▸ **Extracted material**:

- - -

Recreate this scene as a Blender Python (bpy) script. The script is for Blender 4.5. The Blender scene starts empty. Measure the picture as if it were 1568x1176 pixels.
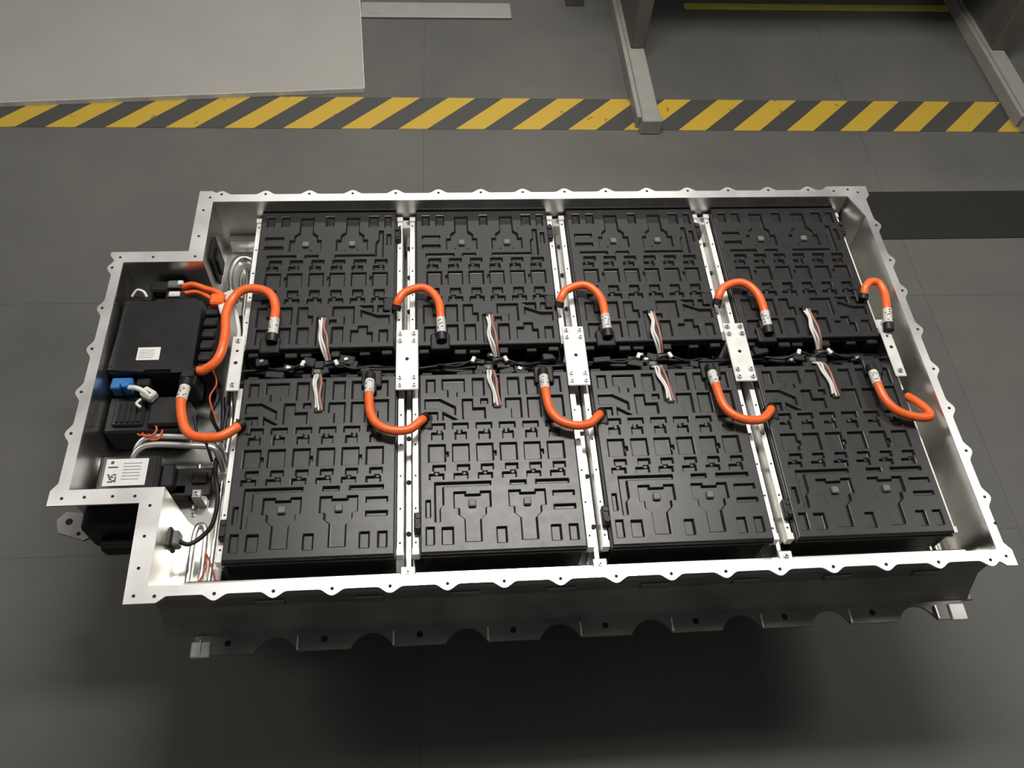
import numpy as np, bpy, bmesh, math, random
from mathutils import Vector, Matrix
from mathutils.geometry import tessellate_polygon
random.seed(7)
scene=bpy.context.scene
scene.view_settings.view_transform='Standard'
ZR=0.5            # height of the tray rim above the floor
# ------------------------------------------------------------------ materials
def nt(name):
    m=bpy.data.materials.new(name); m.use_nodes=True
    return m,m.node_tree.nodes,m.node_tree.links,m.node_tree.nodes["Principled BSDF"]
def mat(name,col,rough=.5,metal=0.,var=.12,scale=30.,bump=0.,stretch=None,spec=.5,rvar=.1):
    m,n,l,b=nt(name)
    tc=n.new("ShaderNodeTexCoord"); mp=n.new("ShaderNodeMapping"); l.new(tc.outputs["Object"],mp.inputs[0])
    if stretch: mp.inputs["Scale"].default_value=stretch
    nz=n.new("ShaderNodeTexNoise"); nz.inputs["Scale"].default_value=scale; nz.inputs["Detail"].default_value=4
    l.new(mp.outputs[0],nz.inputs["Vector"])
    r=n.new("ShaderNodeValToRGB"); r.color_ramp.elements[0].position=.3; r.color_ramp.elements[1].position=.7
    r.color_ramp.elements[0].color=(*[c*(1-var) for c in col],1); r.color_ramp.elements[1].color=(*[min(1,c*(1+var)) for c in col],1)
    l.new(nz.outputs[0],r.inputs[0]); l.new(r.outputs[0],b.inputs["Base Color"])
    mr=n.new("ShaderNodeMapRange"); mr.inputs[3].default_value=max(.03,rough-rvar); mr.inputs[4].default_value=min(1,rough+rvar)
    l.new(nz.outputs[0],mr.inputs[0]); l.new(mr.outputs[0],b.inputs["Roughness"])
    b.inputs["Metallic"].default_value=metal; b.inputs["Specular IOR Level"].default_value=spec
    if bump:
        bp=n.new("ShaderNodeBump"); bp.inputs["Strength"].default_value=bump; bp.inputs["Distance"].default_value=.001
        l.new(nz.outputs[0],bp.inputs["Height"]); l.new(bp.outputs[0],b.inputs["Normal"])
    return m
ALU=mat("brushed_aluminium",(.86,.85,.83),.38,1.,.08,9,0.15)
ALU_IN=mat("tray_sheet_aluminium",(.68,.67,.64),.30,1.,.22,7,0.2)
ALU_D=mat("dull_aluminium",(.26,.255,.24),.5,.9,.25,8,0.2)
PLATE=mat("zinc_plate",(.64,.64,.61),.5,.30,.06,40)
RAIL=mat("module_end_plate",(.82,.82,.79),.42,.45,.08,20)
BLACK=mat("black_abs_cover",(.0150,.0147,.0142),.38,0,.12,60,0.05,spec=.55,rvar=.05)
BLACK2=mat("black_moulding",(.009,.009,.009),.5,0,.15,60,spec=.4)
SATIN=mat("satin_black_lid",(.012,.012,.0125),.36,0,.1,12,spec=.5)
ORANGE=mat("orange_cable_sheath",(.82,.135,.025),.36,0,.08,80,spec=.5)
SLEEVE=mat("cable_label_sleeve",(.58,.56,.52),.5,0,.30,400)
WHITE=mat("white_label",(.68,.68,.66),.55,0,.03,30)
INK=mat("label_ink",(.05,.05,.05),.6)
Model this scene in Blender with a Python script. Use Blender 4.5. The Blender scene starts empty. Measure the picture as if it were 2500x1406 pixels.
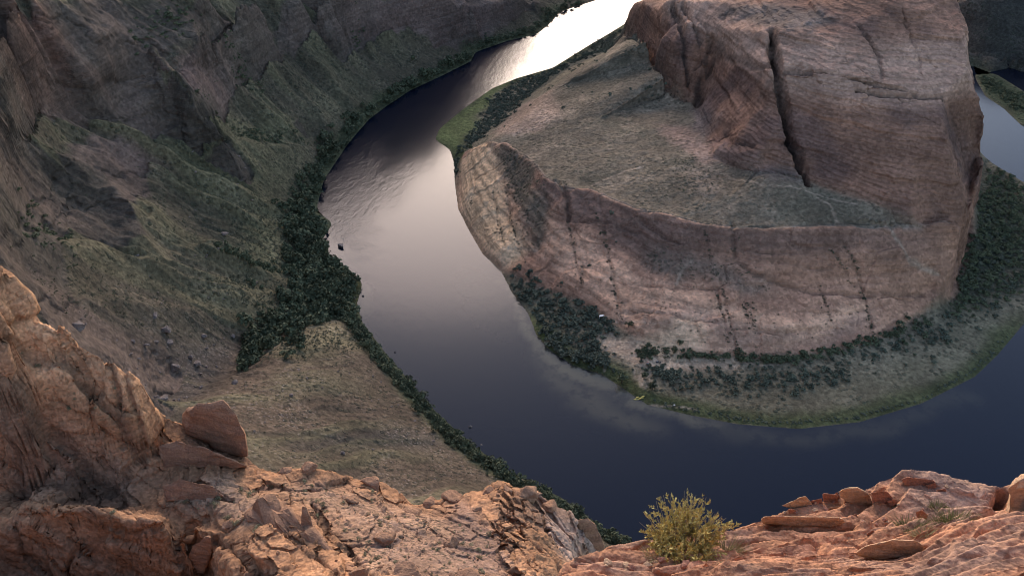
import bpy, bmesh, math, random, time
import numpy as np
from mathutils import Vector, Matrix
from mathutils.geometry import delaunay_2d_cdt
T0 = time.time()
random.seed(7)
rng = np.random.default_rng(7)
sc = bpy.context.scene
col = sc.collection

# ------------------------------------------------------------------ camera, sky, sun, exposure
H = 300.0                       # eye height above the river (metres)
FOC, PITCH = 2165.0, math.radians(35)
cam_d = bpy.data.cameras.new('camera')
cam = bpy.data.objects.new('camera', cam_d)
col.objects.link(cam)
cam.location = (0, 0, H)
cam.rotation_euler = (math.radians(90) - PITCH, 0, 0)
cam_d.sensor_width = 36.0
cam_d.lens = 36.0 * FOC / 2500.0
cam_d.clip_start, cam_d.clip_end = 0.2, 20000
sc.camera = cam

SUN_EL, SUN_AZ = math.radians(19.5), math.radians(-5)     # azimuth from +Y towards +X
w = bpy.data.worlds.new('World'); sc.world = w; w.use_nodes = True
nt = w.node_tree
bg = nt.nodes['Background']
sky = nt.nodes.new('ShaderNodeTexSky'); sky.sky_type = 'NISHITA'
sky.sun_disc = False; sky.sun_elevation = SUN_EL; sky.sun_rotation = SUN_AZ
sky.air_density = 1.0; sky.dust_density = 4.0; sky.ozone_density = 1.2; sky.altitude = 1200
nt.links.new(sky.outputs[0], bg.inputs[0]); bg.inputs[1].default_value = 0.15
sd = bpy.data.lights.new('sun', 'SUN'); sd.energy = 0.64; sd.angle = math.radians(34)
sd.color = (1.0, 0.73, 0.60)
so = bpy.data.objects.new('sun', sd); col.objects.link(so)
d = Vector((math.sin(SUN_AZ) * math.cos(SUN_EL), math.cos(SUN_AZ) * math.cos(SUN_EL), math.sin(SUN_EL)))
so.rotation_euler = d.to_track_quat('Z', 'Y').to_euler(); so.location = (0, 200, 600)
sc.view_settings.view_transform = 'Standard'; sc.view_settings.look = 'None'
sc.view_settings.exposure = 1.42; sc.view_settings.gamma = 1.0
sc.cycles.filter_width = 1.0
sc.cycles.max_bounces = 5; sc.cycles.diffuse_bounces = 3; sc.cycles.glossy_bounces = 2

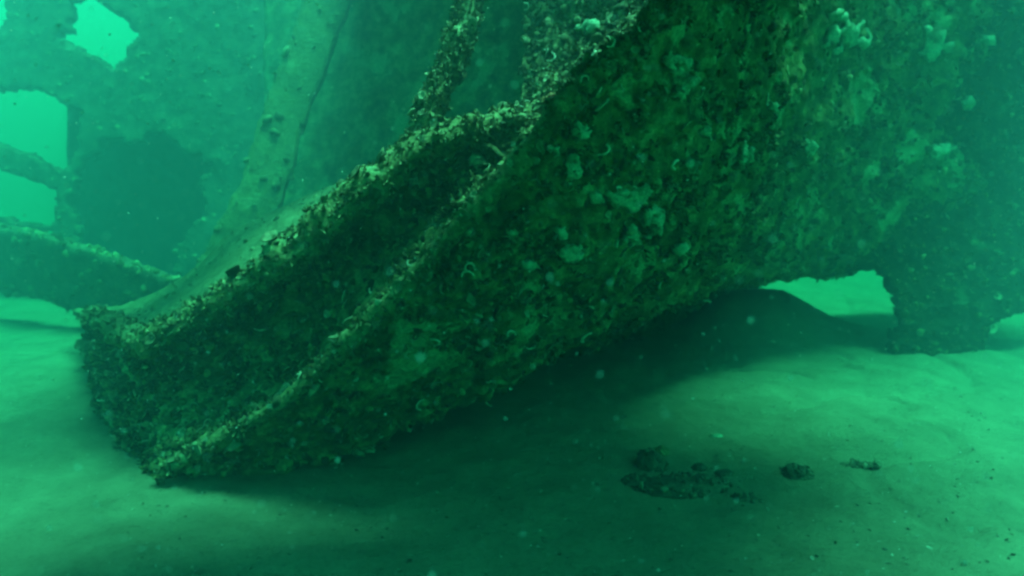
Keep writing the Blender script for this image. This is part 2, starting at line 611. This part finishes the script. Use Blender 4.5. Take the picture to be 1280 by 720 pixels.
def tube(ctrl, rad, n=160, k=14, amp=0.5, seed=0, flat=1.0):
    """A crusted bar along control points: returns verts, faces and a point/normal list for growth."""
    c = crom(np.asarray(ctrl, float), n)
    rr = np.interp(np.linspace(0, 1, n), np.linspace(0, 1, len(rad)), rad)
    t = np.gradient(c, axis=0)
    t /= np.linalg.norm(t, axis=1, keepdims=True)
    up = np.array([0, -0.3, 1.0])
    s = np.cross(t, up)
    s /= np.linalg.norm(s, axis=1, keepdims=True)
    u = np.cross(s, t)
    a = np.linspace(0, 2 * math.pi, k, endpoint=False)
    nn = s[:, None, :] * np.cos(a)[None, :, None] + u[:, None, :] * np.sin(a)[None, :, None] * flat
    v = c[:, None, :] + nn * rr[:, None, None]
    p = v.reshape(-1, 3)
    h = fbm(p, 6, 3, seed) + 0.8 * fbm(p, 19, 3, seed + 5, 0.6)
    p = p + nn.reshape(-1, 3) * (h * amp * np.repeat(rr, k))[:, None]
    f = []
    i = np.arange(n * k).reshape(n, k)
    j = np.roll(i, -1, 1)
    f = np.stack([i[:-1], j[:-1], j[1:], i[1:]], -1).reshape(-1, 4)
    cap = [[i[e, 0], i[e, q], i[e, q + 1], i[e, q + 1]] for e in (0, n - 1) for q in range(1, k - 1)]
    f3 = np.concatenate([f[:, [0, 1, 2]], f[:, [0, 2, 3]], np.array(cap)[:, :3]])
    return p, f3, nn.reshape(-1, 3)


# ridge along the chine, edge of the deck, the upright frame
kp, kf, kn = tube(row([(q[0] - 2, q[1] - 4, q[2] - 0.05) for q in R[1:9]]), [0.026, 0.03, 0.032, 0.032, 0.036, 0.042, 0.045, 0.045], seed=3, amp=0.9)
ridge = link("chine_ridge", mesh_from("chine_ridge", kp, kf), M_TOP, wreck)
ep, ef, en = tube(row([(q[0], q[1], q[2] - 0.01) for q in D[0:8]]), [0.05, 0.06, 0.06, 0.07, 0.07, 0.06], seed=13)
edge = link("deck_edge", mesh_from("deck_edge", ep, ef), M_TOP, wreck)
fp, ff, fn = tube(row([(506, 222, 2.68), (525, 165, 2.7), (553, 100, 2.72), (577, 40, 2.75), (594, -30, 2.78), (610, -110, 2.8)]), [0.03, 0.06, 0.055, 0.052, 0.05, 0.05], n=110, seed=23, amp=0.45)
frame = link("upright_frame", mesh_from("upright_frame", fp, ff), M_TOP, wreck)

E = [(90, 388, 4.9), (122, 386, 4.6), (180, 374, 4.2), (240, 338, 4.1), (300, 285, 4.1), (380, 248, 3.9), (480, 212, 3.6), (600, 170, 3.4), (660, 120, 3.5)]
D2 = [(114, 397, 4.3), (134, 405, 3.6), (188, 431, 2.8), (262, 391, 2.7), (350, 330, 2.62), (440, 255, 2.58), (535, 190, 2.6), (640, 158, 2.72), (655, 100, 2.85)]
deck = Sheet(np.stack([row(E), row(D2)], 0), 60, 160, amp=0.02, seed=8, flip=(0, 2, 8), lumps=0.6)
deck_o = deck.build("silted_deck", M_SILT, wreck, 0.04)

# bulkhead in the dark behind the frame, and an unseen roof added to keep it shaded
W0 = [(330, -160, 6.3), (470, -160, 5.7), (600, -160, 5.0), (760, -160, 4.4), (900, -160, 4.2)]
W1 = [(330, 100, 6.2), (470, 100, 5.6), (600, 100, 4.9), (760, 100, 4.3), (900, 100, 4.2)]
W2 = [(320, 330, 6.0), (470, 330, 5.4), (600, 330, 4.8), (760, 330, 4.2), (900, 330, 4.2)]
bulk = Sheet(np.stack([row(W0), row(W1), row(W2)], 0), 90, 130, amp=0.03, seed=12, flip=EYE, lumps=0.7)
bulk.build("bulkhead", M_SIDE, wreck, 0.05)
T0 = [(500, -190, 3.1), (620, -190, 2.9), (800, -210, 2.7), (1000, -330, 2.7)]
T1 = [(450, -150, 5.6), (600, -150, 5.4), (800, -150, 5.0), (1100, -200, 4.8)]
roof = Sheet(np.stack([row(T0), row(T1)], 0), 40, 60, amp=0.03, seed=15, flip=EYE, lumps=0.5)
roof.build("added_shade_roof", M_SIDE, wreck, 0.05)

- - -

From the listing above, copy every line that holds the string "were".

Recreate this scene as a Blender Python (bpy) script. The script is for Blender 4.5. The Blender scene starts empty. Measure the picture as if it were 1568x1176 pixels.
Model this scene in Blender with a Python script. Use Blender 4.5. The Blender scene starts empty. Measure the picture as if it were 2500x1406 pixels.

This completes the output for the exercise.